>> BEGIN

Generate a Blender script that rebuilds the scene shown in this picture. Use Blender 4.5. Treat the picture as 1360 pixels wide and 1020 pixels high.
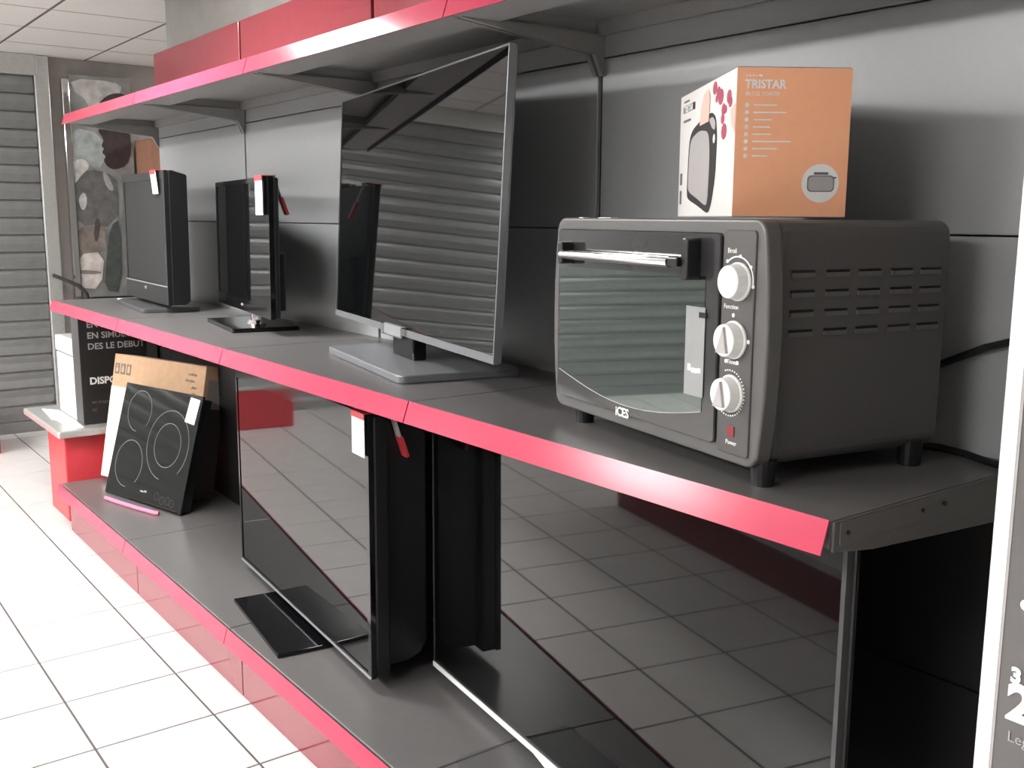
import bpy, bmesh, math, random
from mathutils import Vector, Matrix
random.seed(4)
PI = math.pi
for o in list(bpy.data.objects):
    bpy.data.objects.remove(o)
S = bpy.context.scene
COL = S.collection

# ------------------------------------------------------------------ camera
YAW, PITCH, ROLL, FPX, HC = 0.92822, 0.163761, -0.0049618, 1342.66, 1.38
cy, sy, cp, sp = math.cos(YAW), math.sin(YAW), math.cos(PITCH), math.sin(PITCH)
fw = Vector((-sy*cp, cy*cp, -sp)); rt = Vector((cy, sy, 0)); dn = fw.cross(rt)
cr, sr = math.cos(ROLL), math.sin(ROLL)
r2 = cr*rt + sr*dn; d2 = -sr*rt + cr*dn
cam_d = bpy.data.cameras.new('camera'); cam = bpy.data.objects.new('camera', cam_d); COL.objects.link(cam)
cam.matrix_world = Matrix(((r2.x, -d2.x, -fw.x, 0), (r2.y, -d2.y, -fw.y, 0), (r2.z, -d2.z, -fw.z, HC), (0, 0, 0, 1)))
cam_d.sensor_width = 36; cam_d.lens = FPX/1360*36; cam_d.clip_start = 0.02
S.camera = cam
# ------------------------------------------------------------------ world, exposure, lamp strengths
w = bpy.data.worlds.new('world'); S.world = w; w.use_nodes = True
w.node_tree.nodes['Background'].inputs[0].default_value = (0.9, 0.95, 1, 1)
w.node_tree.nodes['Background'].inputs[1].default_value = 0.02
S.view_settings.view_transform = 'Standard'; S.view_settings.look = 'None'
S.view_settings.gamma = 1; S.view_settings.use_curve_mapping = False
S.view_settings.exposure = 0.0
# ceiling lamps: x, y, size x, size y, strength
LAMPS = [(-3.32, 0.50, 0.6, 0.54, 70), (-3.99, -1.82, 1.1, 0.54, 70), (-6.23, -0.70, 1.1, 0.54, 42), (-2.31, -1.82, 1.1, 0.54, 60), (-0.63, -1.82, 1.1, 0.54, 52), (-6.2, 3.2, 0.54, 0.54, 34), (-5.50, -3.50, 1.1, 0.54, 90)]

# ------------------------------------------------------------------ materials
def lin(c):
    c = c/255.0
    return c/12.92 if c <= 0.04045 else ((c+0.055)/1.055)**2.4
def C(r, g=None, b=None):
    if g is None: g = b = r
    return (lin(r), lin(g), lin(b), 1)
def mat(name, col, rough=0.5, metal=0.0, spec=0.5, noise=0.0, nscale=40, bump=0.0, coat=0.0, stretch=None, emit=None):
    m = bpy.data.materials.new(name); m.use_nodes = True
    nt = m.node_tree; b = nt.nodes['Principled BSDF']
    b.inputs['Base Color'].default_value = col; b.inputs['Roughness'].default_value = rough
    b.inputs['Metallic'].default_value = metal; b.inputs['Specular IOR Level'].default_value = spec
    b.inputs['Coat Weight'].default_value = coat; b.inputs['Coat Roughness'].default_value = 0.04
    if noise or bump:
        tc = nt.nodes.new('ShaderNodeTexCoord'); mp = nt.nodes.new('ShaderNodeMapping')
        n = nt.nodes.new('ShaderNodeTexNoise'); n.inputs['Scale'].default_value = nscale; n.inputs['Detail'].default_value = 5
        if stretch: mp.inputs['Scale'].default_value = stretch
        nt.links.new(tc.outputs['Object'], mp.inputs[0]); nt.links.new(mp.outputs[0], n.inputs['Vector'])
        if noise:
            r = nt.nodes.new('ShaderNodeMixRGB'); r.blend_type = 'MULTIPLY'; r.inputs[0].default_value = 1
            r.inputs[1].default_value = col
            mr = nt.nodes.new('ShaderNodeMapRange'); mr.inputs[1].default_value = 0.3; mr.inputs[2].default_value = 0.7
            mr.inputs[3].default_value = 1-noise; mr.inputs[4].default_value = 1+noise
            nt.links.new(n.outputs['Fac'], mr.inputs[0]); nt.links.new(mr.outputs[0], r.inputs[2])
            nt.links.new(r.outputs[0], b.inputs['Base Color'])
        if bump:
            bp = nt.nodes.new('ShaderNodeBump'); bp.inputs['Strength'].default_value = bump; bp.inputs['Distance'].default_value = 0.002
            nt.links.new(n.outputs['Fac'], bp.inputs['Height']); nt.links.new(bp.outputs[0], b.inputs['Normal'])
    if emit:
        b.inputs['Emission Color'].default_value = emit[0]; b.inputs['Emission Strength'].default_value = emit[1]
    return m
M = {}
M['tile'] = mat('glazed floor tile', C(206, 203, 201), 0.34, noise=0.04, nscale=9, bump=0.01)
M['grout'] = mat('grout', C(84, 81, 80), 0.8, noise=0.1)
M['ceil'] = mat('mineral ceiling tile', C(220, 217, 214), 0.9, noise=0.05, nscale=90, bump=0.2)
M['grid'] = mat('ceiling grid', C(96, 93, 90), 0.7, noise=0.05)
M['wall'] = mat('painted wall', C(150, 148, 144), 0.8, noise=0.05, nscale=14, bump=0.1)
M['wall_t'] = mat('taupe wall', C(164, 158, 153), 0.8, noise=0.05, nscale=14, bump=0.1)
M['panel'] = mat('grey enamelled panel', C(160, 162, 164), 0.3, noise=0.02, nscale=60, spec=0.5)
M['panel_d'] = mat('black lower panel', C(26, 25, 26), 0.5, noise=0.05)
M['upright'] = mat('dark upright', C(30, 30, 30), 0.6, noise=0.05)
M['deck'] = mat('grey steel shelf', C(97, 95, 95), 0.3, noise=0.05, nscale=25, spec=0.5)
M['deck_l'] = mat('light steel shelf underside', C(150, 149, 148), 0.45, noise=0.04)
M['rail'] = mat('red price rail', C(194, 62, 90), 0.17, noise=0.02, spec=0.4)
M['plinth'] = mat('red gloss plinth', C(136, 30, 50), 0.1, spec=0.9)
M['redpanel'] = mat('red header panel', C(138, 46, 58), 0.16, noise=0.04, nscale=30)
M['shutter'] = mat('galvanised shutter slat', C(150, 152, 152), 0.3, metal=0.6, noise=0.06, nscale=20)
M['steel'] = mat('brushed steel', C(205, 205, 203), 0.3, metal=0.6, noise=0.05)
M['silver'] = mat('silver plastic', C(176, 178, 182), 0.3, metal=0.5, noise=0.03)
M['chrome'] = mat('chrome', C(225), 0.08, metal=1.0, noise=0.01)
M['black'] = mat('black plastic', C(24, 24, 26), 0.35, noise=0.05)
M['blackgloss'] = mat('piano black', C(14, 14, 16), 0.08, noise=0.03)
M['screen'] = mat('dark glass screen', C(10, 11, 12), 0.03, noise=0.02, spec=0.5)
M['screen_m'] = mat('matt screen', C(46, 46, 46), 0.5, noise=0.03, spec=0.15)
M['oven'] = mat('anthracite enamel', C(84, 82, 82), 0.38, noise=0.04, nscale=160, bump=0.03)
M['ovenframe'] = mat('grey oven frame', C(102, 101, 100), 0.35, metal=0.2, noise=0.03)
M['ovendoor'] = mat('smoked door', C(52, 52, 53), 0.12, noise=0.03, spec=0.7)
M['ovenglass'] = mat('mirrored oven glass', C(112, 120, 117), 0.03, metal=1.0, noise=0.01)
M['white'] = mat('white plastic', C(236, 236, 234), 0.35, noise=0.02)
M['white_ink'] = mat('white ink', C(240), 0.6, noise=0.01)
M['paper'] = mat('white paper', C(244), 0.7, noise=0.01)
M['red'] = mat('red plastic', C(200, 62, 70), 0.35, noise=0.03)
M['railback'] = mat('dull rail back', C(78, 56, 58), 0.6, noise=0.03)
M['pink'] = mat('pink plastic', C(240, 130, 160), 0.3, noise=0.03)
M['orange'] = mat('orange print', C(255, 186, 146), 0.5, noise=0.02, nscale=80)
M['cardwhite'] = mat('white card', C(232, 230, 228), 0.5, noise=0.02)
M['card'] = mat('brown cardboard', C(196, 160, 128), 0.8, noise=0.06, nscale=30)
M['card_d'] = mat('dull brown cardboard', C(150, 108, 88), 0.8, noise=0.06, nscale=30)
M['card_s'] = mat('shaded brown carton', C(78, 66, 64), 0.7, noise=0.06, nscale=30)
M['cream'] = mat('cream carton glare', C(240, 234, 222), 0.6, noise=0.02)
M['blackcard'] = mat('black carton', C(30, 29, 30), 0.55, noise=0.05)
M['greyink'] = mat('grey ink', C(112, 104, 98), 0.7, noise=0.02)
M['darkink'] = mat('dark ink', C(40, 38, 38), 0.7, noise=0.02)
M['hob'] = mat('black ceramic glass', C(22, 23, 23), 0.06, noise=0.03)
M['ring'] = mat('grey hob print', C(112), 0.4, noise=0.02)
M['salmon'] = mat('salmon print', C(240, 190, 176), 0.6, noise=0.02)
M['berry'] = mat('berry print', C(176, 76, 100), 0.6, noise=0.02)
M['greyprint'] = mat('silver print', C(176, 172, 172), 0.6, noise=0.03)
M['midprint'] = mat('mid grey print', C(104, 102, 102), 0.6, noise=0.04)
M['glass'] = mat('clear stand glass', C(110, 112, 112), 0.05, noise=0.01)
M['glass'].node_tree.nodes['Principled BSDF'].inputs['Alpha'].default_value = 0.12
M['brightsilver'] = mat('bright silver trim', C(250), 0.3, noise=0.01)
M['tvgrey'] = mat('dark grey television frame', C(74, 74, 76), 0.35, noise=0.03)
M['silver2'] = mat('dull silver frame', C(132, 134, 138), 0.32, metal=0.4, noise=0.03)
M['cable'] = mat('black cable', C(18), 0.5, noise=0.03)
M['lamp'] = mat('lamp diffuser', C(255), 0.5, emit=((1, 0.985, 0.96, 1), 1.0))
M['sign'] = mat('grey board print', C(104, 101, 101), 0.35, noise=0.06, nscale=6)
M['fixture'] = mat('white lamp housing', C(220), 0.5, noise=0.02)

# ------------------------------------------------------------------ mesh helpers
def rail_prism(prof, x0, x1):
    m = MB().prism(prof, 'x', x0, x1)
    m.m[4] = 1
    return m
class MB:
    def __init__(s): s.v = []; s.f = []; s.m = []
    def add(s, vs, fs, mi=0):
        n = len(s.v); s.v += [tuple(p) for p in vs]
        for f in fs: s.f.append([n+i for i in f]); s.m.append(mi)
        return s
    def box(s, x0, x1, y0, y1, z0, z1, mi=0):
        v = [(x, y, z) for x in (x0, x1) for y in (y0, y1) for z in (z0, z1)]
        return s.add(v, [(0, 1, 3, 2), (4, 6, 7, 5), (0, 4, 5, 1), (2, 3, 7, 6), (0, 2, 6, 4), (1, 5, 7, 3)], mi)
    def prism(s, prof, axis, a, b, mi=0):
        # prof: list of 2D points in the remaining axes, in order; extruded along axis from a to b
        def P(p, t):
            return {'x': (t, p[0], p[1]), 'y': (p[0], t, p[1]), 'z': (p[0], p[1], t)}[axis]
        n = len(prof)
        v = [P(p, a) for p in prof]+[P(p, b) for p in prof]
        f = [tuple(range(n-1, -1, -1)), tuple(range(n, 2*n))]+[(i, (i+1) % n, n+(i+1) % n, n+i) for i in range(n)]
        return s.add(v, f, mi)
    def cyl(s, c, axis, r, a, b, n=20, mi=0, r2=None):
        r2 = r if r2 is None else r2
        def P(u, v_, t):
            return {'x': (t, c[0]+u, c[1]+v_), 'y': (c[0]+u, t, c[1]+v_), 'z': (c[0]+u, c[1]+v_, t)}[axis]
        A = [2*PI*i/n for i in range(n)]
        v = [P(r*math.cos(t), r*math.sin(t), a) for t in A]+[P(r2*math.cos(t), r2*math.sin(t), b) for t in A]
        f = [tuple(range(n-1, -1, -1)), tuple(range(n, 2*n))]+[(i, (i+1) % n, n+(i+1) % n, n+i) for i in range(n)]
        return s.add(v, f, mi)
    def tube(s, pts, r, n=8, mi=0):
        pts = [Vector(p) for p in pts]; k = len(s.v)
        for i, p in enumerate(pts):
            t = (pts[min(i+1, len(pts)-1)]-pts[max(i-1, 0)]).normalized()
            a = t.cross(Vector((0, 0, 1)))
            if a.length < 1e-3: a = t.cross(Vector((0, 1, 0)))
            a.normalize(); b = t.cross(a)
            for j in range(n):
                q = p+r*(math.cos(2*PI*j/n)*a+math.sin(2*PI*j/n)*b); s.v.append(tuple(q))
        for i in range(len(pts)-1):
            for j in range(n):
                s.f.append([k+i*n+j, k+i*n+(j+1) % n, k+(i+1)*n+(j+1) % n, k+(i+1)*n+j]); s.m.append(mi)
        s.f.append([k+j for j in range(n)]); s.m.append(mi)
        e = k+(len(pts)-1)*n; s.f.append([e+j for j in range(n-1, -1, -1)]); s.m.append(mi)
        return s
    def ring(s, cx, cz, ro, ri, y0, y1, a0=0, a1=2*PI, n=48, mi=0, sx=1.0):
        # flat ring (arc) in the x-z plane
        k = len(s.v); full = abs(a1-a0-2*PI) < 1e-6
        for i in range(n+1):
            t = a0+(a1-a0)*i/n
            for r, y in ((ro, y0), (ri, y0), (ri, y1), (ro, y1)):
                s.v.append((cx+sx*r*math.cos(t), y, cz+r*math.sin(t)))
        for i in range(n):
            for j in range(4):
                a = k+i*4+j; b = k+i*4+(j+1) % 4
                s.f.append([a, b, b+4, a+4]); s.m.append(mi)
        return s
    def mesh(s, name, mats, bevel=0, seg=2, smooth=False):
        me = bpy.data.meshes.new(name); me.from_pydata(s.v, [], s.f)
        for m in mats: me.materials.append(m)
        for p, i in zip(me.polygons, s.m): p.material_index = min(i, len(mats)-1)
        bm = bmesh.new(); bm.from_mesh(me)
        bmesh.ops.recalc_face_normals(bm, faces=bm.faces)
        if bevel:
            ed = [e for e in bm.edges if len(e.link_faces) == 2 and e.calc_face_angle(0) > 0.6]
            bmesh.ops.bevel(bm, geom=ed, offset=bevel, segments=seg, affect='EDGES', profile=0.5)
        bm.to_mesh(me); bm.free()
        if smooth:
            for p in me.polygons: p.use_smooth = True
        return me
    def build(s, name, mats, parent=None, bevel=0, seg=2, smooth=False, loc=(0, 0, 0), rot=(0, 0, 0)):
        if not isinstance(mats, (list, tuple)): mats = [mats]
        return link(name, s.mesh(name, mats, bevel, seg, smooth), parent, loc, rot)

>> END

**Problem to solve**
Everything from the top line of the data down to and including the line with "COL = S.collection" is to be copied, except the pictures.

**Correct answer**
Generate a Blender script that rebuilds the scene shown in this picture. Use Blender 4.5. Treat the picture as 1360 pixels wide and 1020 pixels high.
import bpy, bmesh, math, random
from mathutils import Vector, Matrix
random.seed(4)
PI = math.pi
for o in list(bpy.data.objects):
    bpy.data.objects.remove(o)
S = bpy.context.scene
COL = S.collection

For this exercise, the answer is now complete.